## Material provided
## START

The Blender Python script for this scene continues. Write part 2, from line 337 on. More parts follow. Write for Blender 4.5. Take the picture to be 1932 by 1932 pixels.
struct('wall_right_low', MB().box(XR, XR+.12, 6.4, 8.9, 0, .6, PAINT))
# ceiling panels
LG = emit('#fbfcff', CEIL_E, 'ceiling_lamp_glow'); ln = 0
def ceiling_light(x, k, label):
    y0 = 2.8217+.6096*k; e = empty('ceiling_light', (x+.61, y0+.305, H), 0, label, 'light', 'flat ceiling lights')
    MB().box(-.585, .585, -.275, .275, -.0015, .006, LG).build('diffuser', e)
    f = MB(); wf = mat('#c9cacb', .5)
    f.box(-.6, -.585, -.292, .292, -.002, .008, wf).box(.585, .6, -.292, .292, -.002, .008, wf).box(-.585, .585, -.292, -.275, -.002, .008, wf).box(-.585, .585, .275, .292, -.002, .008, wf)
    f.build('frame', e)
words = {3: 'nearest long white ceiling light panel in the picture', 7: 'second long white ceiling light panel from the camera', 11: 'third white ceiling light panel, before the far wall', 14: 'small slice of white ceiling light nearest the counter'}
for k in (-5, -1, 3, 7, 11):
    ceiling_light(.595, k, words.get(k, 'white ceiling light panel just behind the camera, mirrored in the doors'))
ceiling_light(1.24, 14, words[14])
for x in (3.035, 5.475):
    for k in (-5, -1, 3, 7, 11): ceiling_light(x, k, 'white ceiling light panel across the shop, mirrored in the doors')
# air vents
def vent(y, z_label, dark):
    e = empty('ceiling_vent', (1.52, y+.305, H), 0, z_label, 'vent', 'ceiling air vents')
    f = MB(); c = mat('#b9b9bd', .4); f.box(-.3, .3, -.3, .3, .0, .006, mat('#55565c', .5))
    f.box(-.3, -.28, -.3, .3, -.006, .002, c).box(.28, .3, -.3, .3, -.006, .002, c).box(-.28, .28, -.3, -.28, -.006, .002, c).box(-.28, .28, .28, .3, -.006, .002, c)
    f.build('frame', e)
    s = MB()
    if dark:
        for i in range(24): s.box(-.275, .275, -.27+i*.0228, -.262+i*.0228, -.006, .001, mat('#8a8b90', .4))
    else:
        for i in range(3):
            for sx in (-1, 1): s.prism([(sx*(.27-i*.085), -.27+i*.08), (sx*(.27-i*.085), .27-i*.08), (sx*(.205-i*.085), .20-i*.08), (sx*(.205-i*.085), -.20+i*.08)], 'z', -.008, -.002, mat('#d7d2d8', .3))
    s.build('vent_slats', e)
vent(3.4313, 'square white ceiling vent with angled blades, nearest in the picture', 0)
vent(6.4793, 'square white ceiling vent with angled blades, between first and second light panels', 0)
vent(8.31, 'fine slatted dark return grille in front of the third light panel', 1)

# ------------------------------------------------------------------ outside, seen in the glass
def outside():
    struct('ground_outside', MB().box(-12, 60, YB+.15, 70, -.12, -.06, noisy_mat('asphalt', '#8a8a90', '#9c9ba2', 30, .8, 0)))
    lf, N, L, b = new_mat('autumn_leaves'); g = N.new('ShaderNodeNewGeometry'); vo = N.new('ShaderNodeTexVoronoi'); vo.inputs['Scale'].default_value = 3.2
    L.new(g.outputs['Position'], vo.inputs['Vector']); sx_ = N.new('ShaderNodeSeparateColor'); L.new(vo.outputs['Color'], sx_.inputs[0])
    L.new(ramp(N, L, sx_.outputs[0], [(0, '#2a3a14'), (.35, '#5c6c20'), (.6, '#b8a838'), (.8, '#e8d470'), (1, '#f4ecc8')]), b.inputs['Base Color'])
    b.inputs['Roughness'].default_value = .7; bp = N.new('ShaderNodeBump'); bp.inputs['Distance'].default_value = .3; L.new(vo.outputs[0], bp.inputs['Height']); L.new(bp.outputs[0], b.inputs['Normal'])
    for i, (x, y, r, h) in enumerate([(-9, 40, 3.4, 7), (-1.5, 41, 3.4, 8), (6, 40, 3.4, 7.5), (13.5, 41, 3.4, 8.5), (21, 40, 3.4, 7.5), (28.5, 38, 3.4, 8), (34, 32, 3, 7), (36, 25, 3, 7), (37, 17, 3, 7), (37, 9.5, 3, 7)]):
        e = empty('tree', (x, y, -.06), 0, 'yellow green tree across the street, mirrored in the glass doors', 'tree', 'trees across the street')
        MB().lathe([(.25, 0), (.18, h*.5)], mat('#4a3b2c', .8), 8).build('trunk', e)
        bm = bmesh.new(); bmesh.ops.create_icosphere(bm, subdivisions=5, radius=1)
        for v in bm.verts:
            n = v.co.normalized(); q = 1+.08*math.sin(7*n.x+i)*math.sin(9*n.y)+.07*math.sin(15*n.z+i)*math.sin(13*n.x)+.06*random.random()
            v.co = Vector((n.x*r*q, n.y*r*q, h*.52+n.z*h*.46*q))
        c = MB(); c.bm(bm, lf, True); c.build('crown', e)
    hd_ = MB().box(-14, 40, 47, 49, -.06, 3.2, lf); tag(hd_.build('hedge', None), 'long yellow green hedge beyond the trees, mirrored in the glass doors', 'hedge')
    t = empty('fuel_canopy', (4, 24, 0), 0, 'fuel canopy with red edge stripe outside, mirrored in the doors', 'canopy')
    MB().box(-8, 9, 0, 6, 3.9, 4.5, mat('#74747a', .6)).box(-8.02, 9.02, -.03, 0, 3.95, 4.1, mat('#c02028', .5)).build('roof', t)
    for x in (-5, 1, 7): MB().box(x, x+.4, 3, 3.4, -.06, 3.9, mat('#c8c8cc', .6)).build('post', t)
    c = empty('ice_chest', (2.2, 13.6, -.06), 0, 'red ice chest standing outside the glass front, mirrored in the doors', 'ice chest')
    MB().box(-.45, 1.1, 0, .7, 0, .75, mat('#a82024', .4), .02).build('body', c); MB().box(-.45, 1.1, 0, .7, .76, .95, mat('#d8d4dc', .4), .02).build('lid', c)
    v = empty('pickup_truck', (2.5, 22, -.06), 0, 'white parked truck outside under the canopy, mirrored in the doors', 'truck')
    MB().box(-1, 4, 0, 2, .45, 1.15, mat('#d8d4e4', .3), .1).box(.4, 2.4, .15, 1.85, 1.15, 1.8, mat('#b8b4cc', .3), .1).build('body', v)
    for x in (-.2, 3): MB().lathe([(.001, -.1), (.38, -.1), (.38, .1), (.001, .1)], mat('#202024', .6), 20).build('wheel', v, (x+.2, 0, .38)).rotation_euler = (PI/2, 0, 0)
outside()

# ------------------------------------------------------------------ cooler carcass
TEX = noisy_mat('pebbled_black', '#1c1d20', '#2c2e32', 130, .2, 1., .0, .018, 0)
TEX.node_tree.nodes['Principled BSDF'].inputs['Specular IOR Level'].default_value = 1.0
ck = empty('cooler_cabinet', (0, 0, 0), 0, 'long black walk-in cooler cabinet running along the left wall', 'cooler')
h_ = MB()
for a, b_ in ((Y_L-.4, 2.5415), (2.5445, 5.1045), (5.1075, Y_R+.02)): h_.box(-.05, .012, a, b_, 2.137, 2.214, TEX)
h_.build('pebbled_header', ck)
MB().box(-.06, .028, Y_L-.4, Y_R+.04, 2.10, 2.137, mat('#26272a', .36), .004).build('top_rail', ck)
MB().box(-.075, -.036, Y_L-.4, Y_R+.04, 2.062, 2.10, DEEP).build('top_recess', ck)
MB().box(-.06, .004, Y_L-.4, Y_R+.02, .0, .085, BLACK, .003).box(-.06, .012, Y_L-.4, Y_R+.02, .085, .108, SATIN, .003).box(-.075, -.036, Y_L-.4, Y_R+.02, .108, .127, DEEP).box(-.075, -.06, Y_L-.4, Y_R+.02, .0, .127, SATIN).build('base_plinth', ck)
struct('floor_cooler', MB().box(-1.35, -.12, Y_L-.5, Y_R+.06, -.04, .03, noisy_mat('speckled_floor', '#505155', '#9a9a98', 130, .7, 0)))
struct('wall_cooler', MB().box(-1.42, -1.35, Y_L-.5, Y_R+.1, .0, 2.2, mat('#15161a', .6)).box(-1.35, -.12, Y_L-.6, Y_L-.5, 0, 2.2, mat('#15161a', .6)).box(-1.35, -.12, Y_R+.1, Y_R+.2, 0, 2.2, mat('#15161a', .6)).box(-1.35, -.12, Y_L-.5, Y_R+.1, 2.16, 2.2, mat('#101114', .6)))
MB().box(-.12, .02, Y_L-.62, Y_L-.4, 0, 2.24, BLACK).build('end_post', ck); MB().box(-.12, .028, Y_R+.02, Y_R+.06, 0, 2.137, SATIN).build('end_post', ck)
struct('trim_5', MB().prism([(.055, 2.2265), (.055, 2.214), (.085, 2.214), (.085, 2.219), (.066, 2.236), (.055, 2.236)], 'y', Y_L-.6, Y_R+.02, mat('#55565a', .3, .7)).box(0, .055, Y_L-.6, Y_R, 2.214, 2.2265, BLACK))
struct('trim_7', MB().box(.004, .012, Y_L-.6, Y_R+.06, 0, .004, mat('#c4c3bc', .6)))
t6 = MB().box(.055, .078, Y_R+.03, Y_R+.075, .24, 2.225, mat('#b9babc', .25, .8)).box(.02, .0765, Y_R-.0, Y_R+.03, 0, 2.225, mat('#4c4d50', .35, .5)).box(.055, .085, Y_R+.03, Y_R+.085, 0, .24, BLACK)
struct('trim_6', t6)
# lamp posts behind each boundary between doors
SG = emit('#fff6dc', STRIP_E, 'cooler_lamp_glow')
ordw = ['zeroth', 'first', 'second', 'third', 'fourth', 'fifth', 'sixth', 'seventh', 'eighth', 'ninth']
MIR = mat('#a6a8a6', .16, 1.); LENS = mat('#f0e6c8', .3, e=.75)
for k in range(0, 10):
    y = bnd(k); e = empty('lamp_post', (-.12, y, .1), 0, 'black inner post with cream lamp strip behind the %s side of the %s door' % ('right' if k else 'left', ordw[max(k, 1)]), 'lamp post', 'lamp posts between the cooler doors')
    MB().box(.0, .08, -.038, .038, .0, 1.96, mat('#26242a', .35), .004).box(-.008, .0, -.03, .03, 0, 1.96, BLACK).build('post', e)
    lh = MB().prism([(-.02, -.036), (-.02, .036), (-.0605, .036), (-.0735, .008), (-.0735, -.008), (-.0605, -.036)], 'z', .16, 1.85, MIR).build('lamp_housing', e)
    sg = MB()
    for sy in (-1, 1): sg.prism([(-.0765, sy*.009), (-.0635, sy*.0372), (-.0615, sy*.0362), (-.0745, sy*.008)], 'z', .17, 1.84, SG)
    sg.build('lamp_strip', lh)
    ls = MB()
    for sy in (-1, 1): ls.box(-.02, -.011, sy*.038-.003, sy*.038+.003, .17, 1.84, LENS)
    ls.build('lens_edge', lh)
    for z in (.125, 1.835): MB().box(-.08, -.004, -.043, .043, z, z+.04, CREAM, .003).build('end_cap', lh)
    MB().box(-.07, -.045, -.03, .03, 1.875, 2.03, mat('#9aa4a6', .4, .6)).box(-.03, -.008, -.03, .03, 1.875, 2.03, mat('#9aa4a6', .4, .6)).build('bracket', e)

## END

## Work required
Copy every line of the listing where the word "picture" appears.

## Task solution
The Blender Python script for this scene continues. Write part 2, from line 337 on. More parts follow. Write for Blender 4.5. Take the picture to be 1932 by 1932 pixels.
words = {3: 'nearest long white ceiling light panel in the picture', 7: 'second long white ceiling light panel from the camera', 11: 'third white ceiling light panel, before the far wall', 14: 'small slice of white ceiling light nearest the counter'}
vent(3.4313, 'square white ceiling vent with angled blades, nearest in the picture', 0)